I'll pick up a bottle of mirin next time I'm at the store.. need to make some more anyway.
 
Lugaru said:

Got'cha! Thanks Ironchef and Lugaru. I read it all :chef:

I got all my stuff at an Oriental grocery store, today. I'm very excited about cooking fo my friends, tomorrow evening, we are having chicken teriyaki, which I am making and my friend Carlos is bringing Tiramisu, for dessert, YUM!. I'll let you know how dinner turned out :pig:
 
Last edited by a moderator:
I find that sherrry or vermouth works best as a replacement for mirin if you cannot get the latter.
 
Claire said:
I find that sherrry or vermouth works best as a replacement for mirin if you cannot get the latter.

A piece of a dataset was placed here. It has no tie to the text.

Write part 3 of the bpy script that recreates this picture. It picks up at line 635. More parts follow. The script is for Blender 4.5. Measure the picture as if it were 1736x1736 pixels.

I keep my fresh ginger root in a jar of sherry and often use the ginger-infusd sherry in asian recipes.

jenny - that's exactly how I keep my ginger - isn't that sherry some darn good stuff in recipes???
 
Last edited by a moderator:
lol - sorry about that jenny - I posted within your post - apparently I clicked on the edit button instead of the quote button!!!!
 
Magia, I make my own, from scratch, but eye-ball it, no measuring, so will try to estimate.

1/4 cup soy sauce
1 tsp honey (or to taste) (if you prefer, brown sugar)
2 Tbs orange juice, or to taste
1 tsp mirin
1 tsp minced fresh ginger
1 Tsp minced fresh garlic

Taste and adjust seasonings. I sometimes add a couple drops of dark sesame oil, or fish sauce, or hoison sauce, but this makes it a whole new flavor.

For another spin, reverse the amounts of soy sauce and orange juice.

I just use a whole large garlic clove, and about a 1/2+ slice of the ginger root, and I usually just pour the ingredients in and taste and adjust. These are estmates.